— TASK REQUIREMENTS —
Extract every line below, verbatim.

★ ★ ★ ★ ★

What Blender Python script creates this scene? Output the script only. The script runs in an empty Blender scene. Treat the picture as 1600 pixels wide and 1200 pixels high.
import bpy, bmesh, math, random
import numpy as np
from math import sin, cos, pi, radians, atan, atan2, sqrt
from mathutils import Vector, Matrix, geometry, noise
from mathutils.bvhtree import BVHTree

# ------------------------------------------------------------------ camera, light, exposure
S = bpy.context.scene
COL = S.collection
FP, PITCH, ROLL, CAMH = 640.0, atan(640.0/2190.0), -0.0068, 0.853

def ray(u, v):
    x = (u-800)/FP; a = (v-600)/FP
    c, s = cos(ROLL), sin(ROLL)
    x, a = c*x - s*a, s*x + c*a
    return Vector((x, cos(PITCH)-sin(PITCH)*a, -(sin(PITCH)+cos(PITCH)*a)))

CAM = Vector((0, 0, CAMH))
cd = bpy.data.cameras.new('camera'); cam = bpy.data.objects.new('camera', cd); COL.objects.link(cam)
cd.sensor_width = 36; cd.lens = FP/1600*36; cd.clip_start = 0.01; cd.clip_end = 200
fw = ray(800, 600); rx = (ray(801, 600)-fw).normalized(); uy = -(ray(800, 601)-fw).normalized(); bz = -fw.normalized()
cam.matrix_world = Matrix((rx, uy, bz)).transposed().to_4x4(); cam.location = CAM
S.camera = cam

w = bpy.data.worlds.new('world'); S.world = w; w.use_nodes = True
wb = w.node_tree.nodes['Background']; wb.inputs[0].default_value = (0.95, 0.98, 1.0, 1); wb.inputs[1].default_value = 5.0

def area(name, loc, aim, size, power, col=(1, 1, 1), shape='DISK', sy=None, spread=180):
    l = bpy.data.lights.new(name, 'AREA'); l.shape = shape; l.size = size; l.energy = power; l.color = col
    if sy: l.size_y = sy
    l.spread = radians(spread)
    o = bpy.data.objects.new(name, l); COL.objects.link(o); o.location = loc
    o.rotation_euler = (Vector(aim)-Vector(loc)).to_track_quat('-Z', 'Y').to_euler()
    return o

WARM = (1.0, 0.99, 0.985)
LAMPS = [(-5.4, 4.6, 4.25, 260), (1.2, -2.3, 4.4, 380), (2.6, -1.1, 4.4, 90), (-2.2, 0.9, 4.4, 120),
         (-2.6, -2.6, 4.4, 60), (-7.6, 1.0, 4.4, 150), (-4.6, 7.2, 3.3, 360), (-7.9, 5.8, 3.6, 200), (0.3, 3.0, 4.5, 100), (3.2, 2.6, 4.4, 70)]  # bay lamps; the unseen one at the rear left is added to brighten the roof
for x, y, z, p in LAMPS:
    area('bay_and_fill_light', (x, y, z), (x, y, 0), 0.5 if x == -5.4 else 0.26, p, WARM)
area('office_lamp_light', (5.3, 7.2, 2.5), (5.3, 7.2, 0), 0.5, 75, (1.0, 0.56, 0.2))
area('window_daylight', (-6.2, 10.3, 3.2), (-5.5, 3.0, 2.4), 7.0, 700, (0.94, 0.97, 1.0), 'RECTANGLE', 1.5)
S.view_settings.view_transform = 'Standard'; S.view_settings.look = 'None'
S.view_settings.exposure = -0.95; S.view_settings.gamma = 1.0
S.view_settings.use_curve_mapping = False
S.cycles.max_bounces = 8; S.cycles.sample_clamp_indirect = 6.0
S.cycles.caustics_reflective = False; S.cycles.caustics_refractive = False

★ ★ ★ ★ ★

— CORRECT RESPONSE —
What Blender Python script creates this scene? Output the script only. The script runs in an empty Blender scene. Treat the picture as 1600 pixels wide and 1200 pixels high.
import bpy, bmesh, math, random
import numpy as np
from math import sin, cos, pi, radians, atan, atan2, sqrt
from mathutils import Vector, Matrix, geometry, noise
from mathutils.bvhtree import BVHTree

# ------------------------------------------------------------------ camera, light, exposure
S = bpy.context.scene
COL = S.collection
FP, PITCH, ROLL, CAMH = 640.0, atan(640.0/2190.0), -0.0068, 0.853

def ray(u, v):
    x = (u-800)/FP; a = (v-600)/FP
    c, s = cos(ROLL), sin(ROLL)
    x, a = c*x - s*a, s*x + c*a
    return Vector((x, cos(PITCH)-sin(PITCH)*a, -(sin(PITCH)+cos(PITCH)*a)))

CAM = Vector((0, 0, CAMH))
cd = bpy.data.cameras.new('camera'); cam = bpy.data.objects.new('camera', cd); COL.objects.link(cam)
cd.sensor_width = 36; cd.lens = FP/1600*36; cd.clip_start = 0.01; cd.clip_end = 200
fw = ray(800, 600); rx = (ray(801, 600)-fw).normalized(); uy = -(ray(800, 601)-fw).normalized(); bz = -fw.normalized()
cam.matrix_world = Matrix((rx, uy, bz)).transposed().to_4x4(); cam.location = CAM
S.camera = cam

w = bpy.data.worlds.new('world'); S.world = w; w.use_nodes = True
wb = w.node_tree.nodes['Background']; wb.inputs[0].default_value = (0.95, 0.98, 1.0, 1); wb.inputs[1].default_value = 5.0

def area(name, loc, aim, size, power, col=(1, 1, 1), shape='DISK', sy=None, spread=180):
    l = bpy.data.lights.new(name, 'AREA'); l.shape = shape; l.size = size; l.energy = power; l.color = col
    if sy: l.size_y = sy
    l.spread = radians(spread)
    o = bpy.data.objects.new(name, l); COL.objects.link(o); o.location = loc
    o.rotation_euler = (Vector(aim)-Vector(loc)).to_track_quat('-Z', 'Y').to_euler()
    return o

WARM = (1.0, 0.99, 0.985)
LAMPS = [(-5.4, 4.6, 4.25, 260), (1.2, -2.3, 4.4, 380), (2.6, -1.1, 4.4, 90), (-2.2, 0.9, 4.4, 120),
         (-2.6, -2.6, 4.4, 60), (-7.6, 1.0, 4.4, 150), (-4.6, 7.2, 3.3, 360), (-7.9, 5.8, 3.6, 200), (0.3, 3.0, 4.5, 100), (3.2, 2.6, 4.4, 70)]  # bay lamps; the unseen one at the rear left is added to brighten the roof
for x, y, z, p in LAMPS:
    area('bay_and_fill_light', (x, y, z), (x, y, 0), 0.5 if x == -5.4 else 0.26, p, WARM)
area('office_lamp_light', (5.3, 7.2, 2.5), (5.3, 7.2, 0), 0.5, 75, (1.0, 0.56, 0.2))
area('window_daylight', (-6.2, 10.3, 3.2), (-5.5, 3.0, 2.4), 7.0, 700, (0.94, 0.97, 1.0), 'RECTANGLE', 1.5)
S.view_settings.view_transform = 'Standard'; S.view_settings.look = 'None'
S.view_settings.exposure = -0.95; S.view_settings.gamma = 1.0
S.view_settings.use_curve_mapping = False
S.cycles.max_bounces = 8; S.cycles.sample_clamp_indirect = 6.0
S.cycles.caustics_reflective = False; S.cycles.caustics_refractive = False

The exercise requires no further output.